Please join us for a Spring Forum talk by distinguished visiting scholar Anna Marmodoro (co-sponsored with the Center for Philosophy of Religion)! Her presentation is titled "Can a ‘such’ be a ‘this’? Aristotle’s Parmenideanism."

Abstract: An Aristotelian substance is a ‘such’ that is a ‘this’. This is a challenge for Aristotle: can a ‘such’ be indivisibly ‘this’? The challenge arises because, I argue, in developing his theory of substance, Aristotle is driven by two commitments, which are irreconcilable and yet, each non-renounceable for him: a substance is a Parmenidean one (an incomposite kind), which is particular (an instantiated kind). Accordingly, underlying Aristotle’s hylomorphism is his attempt to maintain that each substance is a Parmenidean unity of kind and particularity.

Parmenides and Plato thought that substances are just kinds, unified qualitatively. Aristotle, on my understanding, revolutionised ontology by aiming to show that concrete substances, too, are just kinds, unified qualitatively. I will identify and examine Aristotle’s brilliant innovations in his effort to achieve this.
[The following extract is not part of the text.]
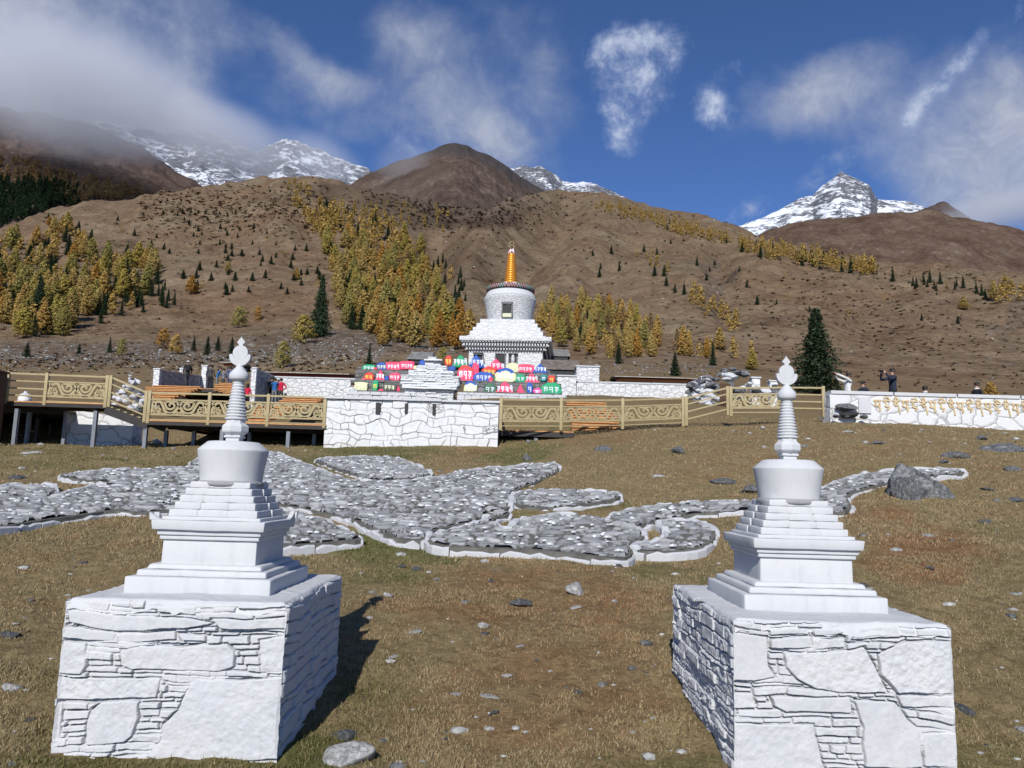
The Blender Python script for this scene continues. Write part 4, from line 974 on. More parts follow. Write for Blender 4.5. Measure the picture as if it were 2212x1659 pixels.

What Aristotle needs to achieve is to explain the ontology of substances as unities that are one, but not related into one, not even by essential predication. I show that Aristotle introduces several
metaphysical ‘mechanisms’ for the oneness of substances (holism is not one of them), that have not been hitherto identified in the literature. I identify such mechanisms, I describe how Aristotle uses them to argue for the Parmenidean oneness of a ‘such-this’, but I argue that these mechanisms cannot ultimately assimilate particularity into kind.